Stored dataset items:
---*---
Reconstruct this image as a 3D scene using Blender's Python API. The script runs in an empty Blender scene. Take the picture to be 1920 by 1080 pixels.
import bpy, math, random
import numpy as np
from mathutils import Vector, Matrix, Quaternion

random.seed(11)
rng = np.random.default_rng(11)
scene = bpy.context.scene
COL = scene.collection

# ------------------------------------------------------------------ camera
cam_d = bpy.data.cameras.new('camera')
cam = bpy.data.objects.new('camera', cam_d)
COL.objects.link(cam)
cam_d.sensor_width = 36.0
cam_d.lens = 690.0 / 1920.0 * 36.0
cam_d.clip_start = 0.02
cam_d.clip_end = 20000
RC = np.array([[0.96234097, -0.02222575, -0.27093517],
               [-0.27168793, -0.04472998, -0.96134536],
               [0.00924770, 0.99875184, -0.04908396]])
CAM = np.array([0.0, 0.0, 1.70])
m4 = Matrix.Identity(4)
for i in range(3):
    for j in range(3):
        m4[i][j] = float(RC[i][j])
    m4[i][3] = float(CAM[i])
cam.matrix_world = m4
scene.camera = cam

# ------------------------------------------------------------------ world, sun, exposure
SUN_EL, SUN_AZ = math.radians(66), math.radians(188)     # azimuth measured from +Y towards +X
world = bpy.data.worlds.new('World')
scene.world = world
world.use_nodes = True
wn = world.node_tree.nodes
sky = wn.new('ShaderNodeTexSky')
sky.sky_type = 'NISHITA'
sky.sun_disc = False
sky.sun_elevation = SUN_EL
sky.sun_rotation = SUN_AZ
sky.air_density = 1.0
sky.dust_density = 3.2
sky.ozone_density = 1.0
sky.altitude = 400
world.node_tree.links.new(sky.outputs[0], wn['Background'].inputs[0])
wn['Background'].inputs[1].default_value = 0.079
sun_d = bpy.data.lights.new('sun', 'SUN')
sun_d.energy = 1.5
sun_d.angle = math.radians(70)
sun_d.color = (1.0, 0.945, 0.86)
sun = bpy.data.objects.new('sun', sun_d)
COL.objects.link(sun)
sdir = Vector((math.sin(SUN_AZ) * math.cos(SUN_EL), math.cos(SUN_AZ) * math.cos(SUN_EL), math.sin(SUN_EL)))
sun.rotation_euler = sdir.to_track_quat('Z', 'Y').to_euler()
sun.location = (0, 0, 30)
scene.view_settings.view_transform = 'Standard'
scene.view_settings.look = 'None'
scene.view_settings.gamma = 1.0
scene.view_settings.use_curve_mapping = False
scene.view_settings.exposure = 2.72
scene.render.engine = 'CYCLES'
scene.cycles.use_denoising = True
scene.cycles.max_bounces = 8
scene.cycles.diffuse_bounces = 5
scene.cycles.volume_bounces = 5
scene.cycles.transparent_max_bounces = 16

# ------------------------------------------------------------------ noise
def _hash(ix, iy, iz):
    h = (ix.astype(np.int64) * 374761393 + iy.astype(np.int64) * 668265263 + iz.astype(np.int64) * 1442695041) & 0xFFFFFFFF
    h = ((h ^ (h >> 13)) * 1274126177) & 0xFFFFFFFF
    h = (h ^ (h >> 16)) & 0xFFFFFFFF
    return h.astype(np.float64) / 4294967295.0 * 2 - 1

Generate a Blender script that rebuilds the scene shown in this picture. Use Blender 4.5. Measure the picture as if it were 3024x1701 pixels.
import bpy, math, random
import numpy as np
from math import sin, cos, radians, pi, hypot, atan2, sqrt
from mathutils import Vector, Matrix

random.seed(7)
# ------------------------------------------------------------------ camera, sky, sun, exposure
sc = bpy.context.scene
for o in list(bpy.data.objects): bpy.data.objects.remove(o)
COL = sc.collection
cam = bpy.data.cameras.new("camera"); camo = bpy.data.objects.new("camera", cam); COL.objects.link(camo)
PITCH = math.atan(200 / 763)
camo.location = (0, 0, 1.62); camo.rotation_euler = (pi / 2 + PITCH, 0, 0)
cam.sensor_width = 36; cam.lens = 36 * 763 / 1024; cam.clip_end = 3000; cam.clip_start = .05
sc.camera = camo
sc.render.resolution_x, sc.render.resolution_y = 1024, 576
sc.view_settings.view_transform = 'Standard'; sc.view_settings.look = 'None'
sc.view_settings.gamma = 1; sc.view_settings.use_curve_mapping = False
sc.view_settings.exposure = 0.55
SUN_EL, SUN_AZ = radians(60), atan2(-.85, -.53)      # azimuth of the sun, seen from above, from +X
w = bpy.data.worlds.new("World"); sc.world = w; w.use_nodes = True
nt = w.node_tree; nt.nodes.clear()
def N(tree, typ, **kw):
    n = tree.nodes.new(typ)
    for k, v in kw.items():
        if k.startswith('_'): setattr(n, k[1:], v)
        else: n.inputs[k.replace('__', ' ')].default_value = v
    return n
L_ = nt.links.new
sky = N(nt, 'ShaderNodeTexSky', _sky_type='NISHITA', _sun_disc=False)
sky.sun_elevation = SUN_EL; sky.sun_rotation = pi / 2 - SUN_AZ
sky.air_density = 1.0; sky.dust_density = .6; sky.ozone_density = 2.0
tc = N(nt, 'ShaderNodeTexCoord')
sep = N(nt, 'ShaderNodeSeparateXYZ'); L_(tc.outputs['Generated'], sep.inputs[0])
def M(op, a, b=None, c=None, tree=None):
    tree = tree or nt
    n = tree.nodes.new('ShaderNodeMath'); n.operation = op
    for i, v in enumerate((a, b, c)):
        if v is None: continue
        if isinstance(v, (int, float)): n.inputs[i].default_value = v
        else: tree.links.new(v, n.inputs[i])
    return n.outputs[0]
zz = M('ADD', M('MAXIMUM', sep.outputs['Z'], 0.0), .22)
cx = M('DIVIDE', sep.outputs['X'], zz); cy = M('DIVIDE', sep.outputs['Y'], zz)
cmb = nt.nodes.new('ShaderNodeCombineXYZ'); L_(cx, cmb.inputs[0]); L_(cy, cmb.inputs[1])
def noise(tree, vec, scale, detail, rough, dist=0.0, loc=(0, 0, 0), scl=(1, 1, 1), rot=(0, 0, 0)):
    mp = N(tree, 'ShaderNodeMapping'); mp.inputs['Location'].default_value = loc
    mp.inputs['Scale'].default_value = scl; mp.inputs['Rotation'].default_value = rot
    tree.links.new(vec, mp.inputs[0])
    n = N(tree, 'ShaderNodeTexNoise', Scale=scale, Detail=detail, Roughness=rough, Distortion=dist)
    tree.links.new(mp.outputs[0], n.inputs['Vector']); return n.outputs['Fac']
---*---
▶ [Task objective]
Return the full listing, character for character.

▶ [Solution for this problem]
Reconstruct this image as a 3D scene using Blender's Python API. The script runs in an empty Blender scene. Take the picture to be 1920 by 1080 pixels.
import bpy, math, random
import numpy as np
from mathutils import Vector, Matrix, Quaternion

random.seed(11)
rng = np.random.default_rng(11)
scene = bpy.context.scene
COL = scene.collection

# ------------------------------------------------------------------ camera
cam_d = bpy.data.cameras.new('camera')
cam = bpy.data.objects.new('camera', cam_d)
COL.objects.link(cam)
cam_d.sensor_width = 36.0
cam_d.lens = 690.0 / 1920.0 * 36.0
cam_d.clip_start = 0.02
cam_d.clip_end = 20000
RC = np.array([[0.96234097, -0.02222575, -0.27093517],
               [-0.27168793, -0.04472998, -0.96134536],
               [0.00924770, 0.99875184, -0.04908396]])
CAM = np.array([0.0, 0.0, 1.70])
m4 = Matrix.Identity(4)
for i in range(3):
    for j in range(3):
        m4[i][j] = float(RC[i][j])
    m4[i][3] = float(CAM[i])
cam.matrix_world = m4
scene.camera = cam

# ------------------------------------------------------------------ world, sun, exposure
SUN_EL, SUN_AZ = math.radians(66), math.radians(188)     # azimuth measured from +Y towards +X
world = bpy.data.worlds.new('World')
scene.world = world
world.use_nodes = True
wn = world.node_tree.nodes
sky = wn.new('ShaderNodeTexSky')
sky.sky_type = 'NISHITA'
sky.sun_disc = False
sky.sun_elevation = SUN_EL
sky.sun_rotation = SUN_AZ
sky.air_density = 1.0
sky.dust_density = 3.2
sky.ozone_density = 1.0
sky.altitude = 400
world.node_tree.links.new(sky.outputs[0], wn['Background'].inputs[0])
wn['Background'].inputs[1].default_value = 0.079
sun_d = bpy.data.lights.new('sun', 'SUN')
sun_d.energy = 1.5
sun_d.angle = math.radians(70)
sun_d.color = (1.0, 0.945, 0.86)
sun = bpy.data.objects.new('sun', sun_d)
COL.objects.link(sun)
sdir = Vector((math.sin(SUN_AZ) * math.cos(SUN_EL), math.cos(SUN_AZ) * math.cos(SUN_EL), math.sin(SUN_EL)))
sun.rotation_euler = sdir.to_track_quat('Z', 'Y').to_euler()
sun.location = (0, 0, 30)
scene.view_settings.view_transform = 'Standard'
scene.view_settings.look = 'None'
scene.view_settings.gamma = 1.0
scene.view_settings.use_curve_mapping = False
scene.view_settings.exposure = 2.72
scene.render.engine = 'CYCLES'
scene.cycles.use_denoising = True
scene.cycles.max_bounces = 8
scene.cycles.diffuse_bounces = 5
scene.cycles.volume_bounces = 5
scene.cycles.transparent_max_bounces = 16

# ------------------------------------------------------------------ noise
def _hash(ix, iy, iz):
    h = (ix.astype(np.int64) * 374761393 + iy.astype(np.int64) * 668265263 + iz.astype(np.int64) * 1442695041) & 0xFFFFFFFF
    h = ((h ^ (h >> 13)) * 1274126177) & 0xFFFFFFFF
    h = (h ^ (h >> 16)) & 0xFFFFFFFF
    return h.astype(np.float64) / 4294967295.0 * 2 - 1

Generate a Blender script that rebuilds the scene shown in this picture. Use Blender 4.5. Measure the picture as if it were 3024x1701 pixels.
import bpy, math, random
import numpy as np
from math import sin, cos, radians, pi, hypot, atan2, sqrt
from mathutils import Vector, Matrix

random.seed(7)
# ------------------------------------------------------------------ camera, sky, sun, exposure
sc = bpy.context.scene
for o in list(bpy.data.objects): bpy.data.objects.remove(o)
COL = sc.collection
cam = bpy.data.cameras.new("camera"); camo = bpy.data.objects.new("camera", cam); COL.objects.link(camo)
PITCH = math.atan(200 / 763)
camo.location = (0, 0, 1.62); camo.rotation_euler = (pi / 2 + PITCH, 0, 0)
cam.sensor_width = 36; cam.lens = 36 * 763 / 1024; cam.clip_end = 3000; cam.clip_start = .05
sc.camera = camo
sc.render.resolution_x, sc.render.resolution_y = 1024, 576
sc.view_settings.view_transform = 'Standard'; sc.view_settings.look = 'None'
sc.view_settings.gamma = 1; sc.view_settings.use_curve_mapping = False
sc.view_settings.exposure = 0.55
SUN_EL, SUN_AZ = radians(60), atan2(-.85, -.53)      # azimuth of the sun, seen from above, from +X
w = bpy.data.worlds.new("World"); sc.world = w; w.use_nodes = True
nt = w.node_tree; nt.nodes.clear()
def N(tree, typ, **kw):
    n = tree.nodes.new(typ)
    for k, v in kw.items():
        if k.startswith('_'): setattr(n, k[1:], v)
        else: n.inputs[k.replace('__', ' ')].default_value = v
    return n
L_ = nt.links.new
sky = N(nt, 'ShaderNodeTexSky', _sky_type='NISHITA', _sun_disc=False)
sky.sun_elevation = SUN_EL; sky.sun_rotation = pi / 2 - SUN_AZ
sky.air_density = 1.0; sky.dust_density = .6; sky.ozone_density = 2.0
tc = N(nt, 'ShaderNodeTexCoord')
sep = N(nt, 'ShaderNodeSeparateXYZ'); L_(tc.outputs['Generated'], sep.inputs[0])
def M(op, a, b=None, c=None, tree=None):
    tree = tree or nt
    n = tree.nodes.new('ShaderNodeMath'); n.operation = op
    for i, v in enumerate((a, b, c)):
        if v is None: continue
        if isinstance(v, (int, float)): n.inputs[i].default_value = v
        else: tree.links.new(v, n.inputs[i])
    return n.outputs[0]
zz = M('ADD', M('MAXIMUM', sep.outputs['Z'], 0.0), .22)
cx = M('DIVIDE', sep.outputs['X'], zz); cy = M('DIVIDE', sep.outputs['Y'], zz)
cmb = nt.nodes.new('ShaderNodeCombineXYZ'); L_(cx, cmb.inputs[0]); L_(cy, cmb.inputs[1])
def noise(tree, vec, scale, detail, rough, dist=0.0, loc=(0, 0, 0), scl=(1, 1, 1), rot=(0, 0, 0)):
    mp = N(tree, 'ShaderNodeMapping'); mp.inputs['Location'].default_value = loc
    mp.inputs['Scale'].default_value = scl; mp.inputs['Rotation'].default_value = rot
    tree.links.new(vec, mp.inputs[0])
    n = N(tree, 'ShaderNodeTexNoise', Scale=scale, Detail=detail, Roughness=rough, Distortion=dist)
    tree.links.new(mp.outputs[0], n.inputs['Vector']); return n.outputs['Fac']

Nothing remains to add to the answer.